Pictures stay out of your copy, but everything else in the records below must be repeated exactly.

BEGIN Raw records

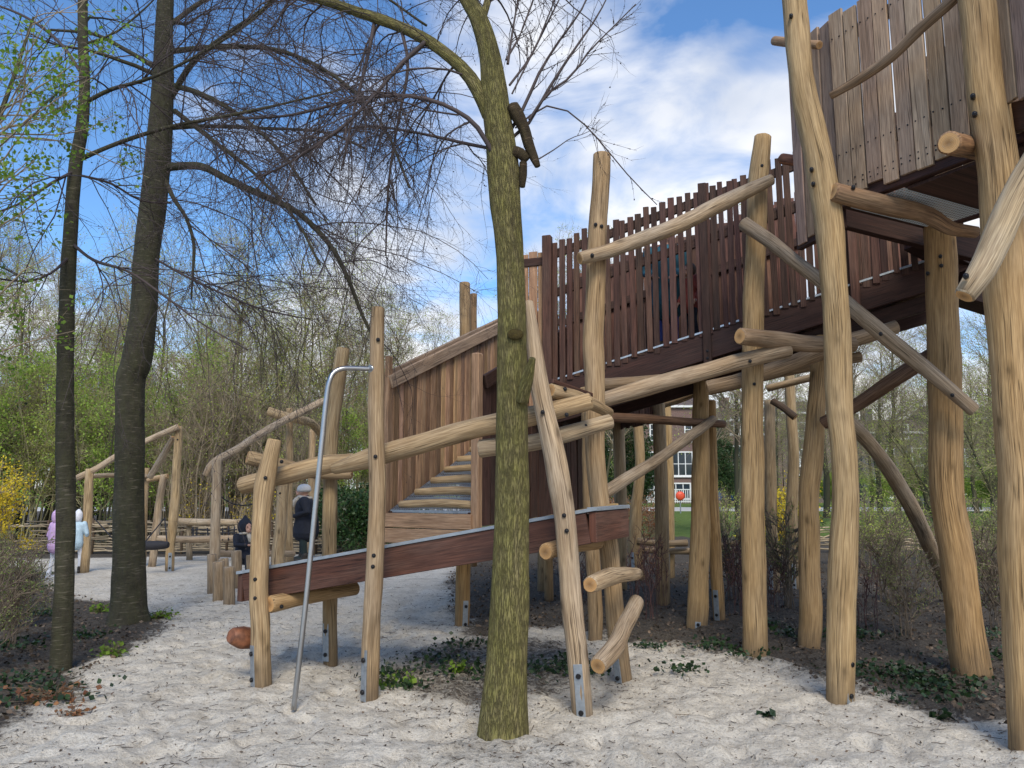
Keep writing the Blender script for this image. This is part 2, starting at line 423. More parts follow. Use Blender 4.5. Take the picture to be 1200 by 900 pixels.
def post(parent, spec, br=None, bolts=(), **kw):
    """spec from the foot up; br = (angle in degrees round the post, height from, to) of the steel foot strap"""
    kw.setdefault('name', 'post'); kw.setdefault('bury', .12 if br is not None else .1)
    o, pts, rad = log(parent, spec, **kw)
    for bx, by in bolts:
        # find depth along the post at that height
        for i in range(len(spec)-1):
            a, b = spec[i], spec[i+1]
            if (a[1]-by)*(b[1]-by) <= 0:
                t = (by-a[1])/(b[1]-a[1]+1e-9); Y = a[2]+(b[2]-a[2])*t; w = a[3]+(b[3]-a[3])*t
                cx = a[0]+(b[0]-a[0])*t; r = m_px(w, by, Y)/2
                off = (bx-cx)/(w/2); off = max(-.9, min(.9, off))
                bolt(o, P(bx, by, Y - r*math.sqrt(1-off*off)*.98))
    if br is not None:
        ang, h0, h1 = br; d = (pts[1]-pts[0]); d.normalize(); base = pts[0] + d*kw['bury']
        a = R(ang); out = Vector((math.cos(a), math.sin(a), 0)); out = (out - d*out.dot(d)).normalized(); side = d.cross(out)
        r = rad[0]; mb = MB()
        mb.box(base + d*(h0+h1)/2 + out*(r*1.0), (out, side, d), (.005, .032, (h1-h0)/2), 1.0, 0)
        for hh in (h0+(h1-h0)*.18, h0+(h1-h0)*.80):
            q = base + d*hh + out*(r+.005)
            mb.tube([q, q+out*.012], .019, 10, 1, 1, 1)
        mb.build('foot_strap', ['galv', 'bolt'], o, .0015)
    return o

def tube_obj(name, pts, r, mat, parent, n=10, step=.06):
    rr = r if hasattr(r, '__len__') else [r]*len(pts)
    a, b = catmull(pts, rr, step); mb = MB(); mb.tube(a, b, n, 1, 0, 0); return mb.build(name, mat, parent)

# ---------- batches of thin twigs and leaves (numpy)
def nrm(a): return a/np.maximum(np.linalg.norm(a, axis=-1, keepdims=True), 1e-9)
class Bush:
    def __init__(s): s.V = []; s.F = []; s.T = []; s.MI = []; s.n = 0
    def tubes(s, pts, rad, sides=3, tone=None, mi=0):
        N, K, _ = pts.shape
        if N == 0: return
        tg = nrm(np.gradient(pts, axis=1)); ref = np.array([.31,.17,.93]); u = nrm(np.cross(tg, ref)); v = np.cross(tg, u)
        a = np.arange(sides)*2*np.pi/sides
        ring = pts[:, :, None] + rad[:, :, None, None]*(u[:, :, None]*np.cos(a)[None,None,:,None] + v[:, :, None]*np.sin(a)[None,None,:,None])
        idx = (np.arange(N*K*sides).reshape(N, K, sides)) + s.n
        q = np.stack([idx[:, :-1], np.roll(idx, -1, 2)[:, :-1], np.roll(idx, -1, 2)[:, 1:], idx[:, 1:]], -1).reshape(-1, 4)
        s.V.append(ring.reshape(-1, 3)); s.F.append(q); s.n += N*K*sides
        t = (np.ones(N) if tone is None else tone); s.T.append(np.repeat(t, K*sides)); s.MI.append(np.full(len(q), mi, np.int32))
    def leaves(s, pos, size, rng, mi=1, flat=0.0, aspect=.55):
        N = len(pos)
        if N == 0: return
        a = nrm(rng.normal(size=(N, 3))); b = rng.normal(size=(N, 3))
        if flat: a[:, 2] *= (1-flat); a = nrm(a); b[:, 2] *= (1-flat)
        b = nrm(b - a*np.sum(a*b, -1, keepdims=True)); sz = (size*rng.uniform(.6, 1.3, N))[:, None]
        q = np.stack([pos - a*sz*.5, pos + b*sz*aspect*.5, pos + a*sz*.5, pos - b*sz*aspect*.5], 1)
        s.V.append(q.reshape(-1, 3)); s.F.append(np.arange(N*4).reshape(-1, 4)+s.n); s.n += 4*N
        s.T.append(np.repeat(rng.uniform(0, 1, N), 4)); s.MI.append(np.full(N, mi, np.int32))
    def build(s, name, mats, parent=None):
        V = np.concatenate(s.V).astype(np.float32); F = np.concatenate(s.F).astype(np.int32); T = np.concatenate(s.T); MI = np.concatenate(s.MI)
        me = bpy.data.meshes.new(name); me.vertices.add(len(V)); me.vertices.foreach_set('co', V.ravel())
        me.loops.add(F.size); me.loops.foreach_set('vertex_index', F.ravel()); me.polygons.add(len(F))
        me.polygons.foreach_set('loop_start', np.arange(len(F), dtype=np.int32)*4)
        for m in mats: me.materials.append(M[m])
        me.polygons.foreach_set('material_index', MI)
        me.polygons.foreach_set('use_smooth', np.ones(len(F), bool))
        ca = me.color_attributes.new('tone', 'FLOAT_COLOR', 'POINT'); c = np.ones((len(V), 4), np.float32); c[:, :3] = T[:, None]; ca.data.foreach_set('color', c.ravel())
        me.update(calc_edges=True); me.validate(); return link(name, me, parent)

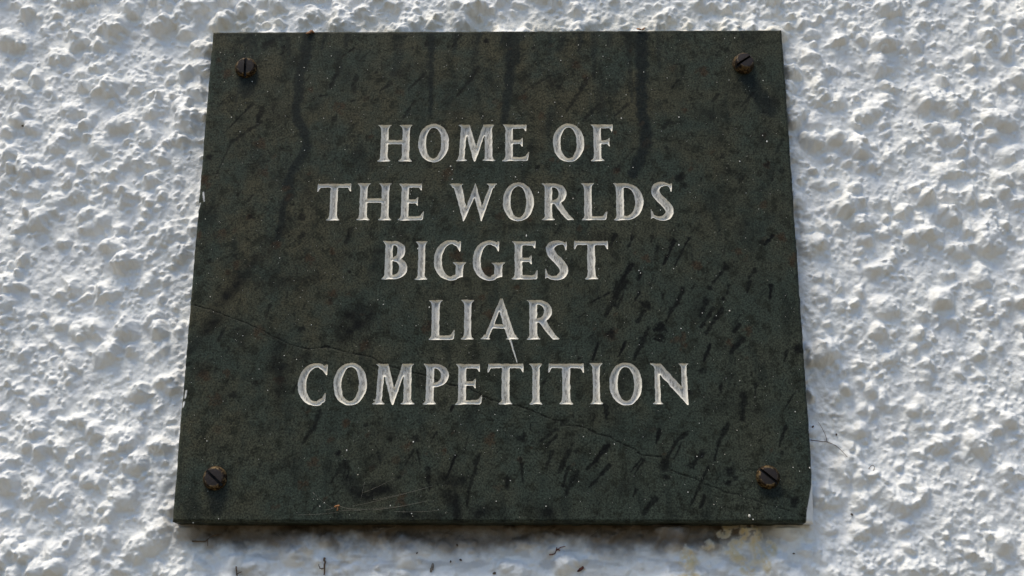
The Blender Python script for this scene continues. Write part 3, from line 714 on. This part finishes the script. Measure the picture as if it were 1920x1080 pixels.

END Raw records

Finished task:
Keep writing the Blender script for this image. This is part 2, starting at line 423. More parts follow. Use Blender 4.5. Take the picture to be 1200 by 900 pixels.
def post(parent, spec, br=None, bolts=(), **kw):
    """spec from the foot up; br = (angle in degrees round the post, height from, to) of the steel foot strap"""
    kw.setdefault('name', 'post'); kw.setdefault('bury', .12 if br is not None else .1)
    o, pts, rad = log(parent, spec, **kw)
    for bx, by in bolts:
        # find depth along the post at that height
        for i in range(len(spec)-1):
            a, b = spec[i], spec[i+1]
            if (a[1]-by)*(b[1]-by) <= 0:
                t = (by-a[1])/(b[1]-a[1]+1e-9); Y = a[2]+(b[2]-a[2])*t; w = a[3]+(b[3]-a[3])*t
                cx = a[0]+(b[0]-a[0])*t; r = m_px(w, by, Y)/2
                off = (bx-cx)/(w/2); off = max(-.9, min(.9, off))
                bolt(o, P(bx, by, Y - r*math.sqrt(1-off*off)*.98))
    if br is not None:
        ang, h0, h1 = br; d = (pts[1]-pts[0]); d.normalize(); base = pts[0] + d*kw['bury']
        a = R(ang); out = Vector((math.cos(a), math.sin(a), 0)); out = (out - d*out.dot(d)).normalized(); side = d.cross(out)
        r = rad[0]; mb = MB()
        mb.box(base + d*(h0+h1)/2 + out*(r*1.0), (out, side, d), (.005, .032, (h1-h0)/2), 1.0, 0)
        for hh in (h0+(h1-h0)*.18, h0+(h1-h0)*.80):
            q = base + d*hh + out*(r+.005)
            mb.tube([q, q+out*.012], .019, 10, 1, 1, 1)
        mb.build('foot_strap', ['galv', 'bolt'], o, .0015)
    return o

def tube_obj(name, pts, r, mat, parent, n=10, step=.06):
    rr = r if hasattr(r, '__len__') else [r]*len(pts)
    a, b = catmull(pts, rr, step); mb = MB(); mb.tube(a, b, n, 1, 0, 0); return mb.build(name, mat, parent)

# ---------- batches of thin twigs and leaves (numpy)
def nrm(a): return a/np.maximum(np.linalg.norm(a, axis=-1, keepdims=True), 1e-9)
class Bush:
    def __init__(s): s.V = []; s.F = []; s.T = []; s.MI = []; s.n = 0
    def tubes(s, pts, rad, sides=3, tone=None, mi=0):
        N, K, _ = pts.shape
        if N == 0: return
        tg = nrm(np.gradient(pts, axis=1)); ref = np.array([.31,.17,.93]); u = nrm(np.cross(tg, ref)); v = np.cross(tg, u)
        a = np.arange(sides)*2*np.pi/sides
        ring = pts[:, :, None] + rad[:, :, None, None]*(u[:, :, None]*np.cos(a)[None,None,:,None] + v[:, :, None]*np.sin(a)[None,None,:,None])
        idx = (np.arange(N*K*sides).reshape(N, K, sides)) + s.n
        q = np.stack([idx[:, :-1], np.roll(idx, -1, 2)[:, :-1], np.roll(idx, -1, 2)[:, 1:], idx[:, 1:]], -1).reshape(-1, 4)
        s.V.append(ring.reshape(-1, 3)); s.F.append(q); s.n += N*K*sides
        t = (np.ones(N) if tone is None else tone); s.T.append(np.repeat(t, K*sides)); s.MI.append(np.full(len(q), mi, np.int32))
    def leaves(s, pos, size, rng, mi=1, flat=0.0, aspect=.55):
        N = len(pos)
        if N == 0: return
        a = nrm(rng.normal(size=(N, 3))); b = rng.normal(size=(N, 3))
        if flat: a[:, 2] *= (1-flat); a = nrm(a); b[:, 2] *= (1-flat)
        b = nrm(b - a*np.sum(a*b, -1, keepdims=True)); sz = (size*rng.uniform(.6, 1.3, N))[:, None]
        q = np.stack([pos - a*sz*.5, pos + b*sz*aspect*.5, pos + a*sz*.5, pos - b*sz*aspect*.5], 1)
        s.V.append(q.reshape(-1, 3)); s.F.append(np.arange(N*4).reshape(-1, 4)+s.n); s.n += 4*N
        s.T.append(np.repeat(rng.uniform(0, 1, N), 4)); s.MI.append(np.full(N, mi, np.int32))
    def build(s, name, mats, parent=None):
        V = np.concatenate(s.V).astype(np.float32); F = np.concatenate(s.F).astype(np.int32); T = np.concatenate(s.T); MI = np.concatenate(s.MI)
        me = bpy.data.meshes.new(name); me.vertices.add(len(V)); me.vertices.foreach_set('co', V.ravel())
        me.loops.add(F.size); me.loops.foreach_set('vertex_index', F.ravel()); me.polygons.add(len(F))
        me.polygons.foreach_set('loop_start', np.arange(len(F), dtype=np.int32)*4)
        for m in mats: me.materials.append(M[m])
        me.polygons.foreach_set('material_index', MI)
        me.polygons.foreach_set('use_smooth', np.ones(len(F), bool))
        ca = me.color_attributes.new('tone', 'FLOAT_COLOR', 'POINT'); c = np.ones((len(V), 4), np.float32); c[:, :3] = T[:, None]; ca.data.foreach_set('color', c.ravel())
        me.update(calc_edges=True); me.validate(); return link(name, me, parent)

The Blender Python script for this scene continues. Write part 3, from line 714 on. This part finishes the script. Measure the picture as if it were 1920x1080 pixels.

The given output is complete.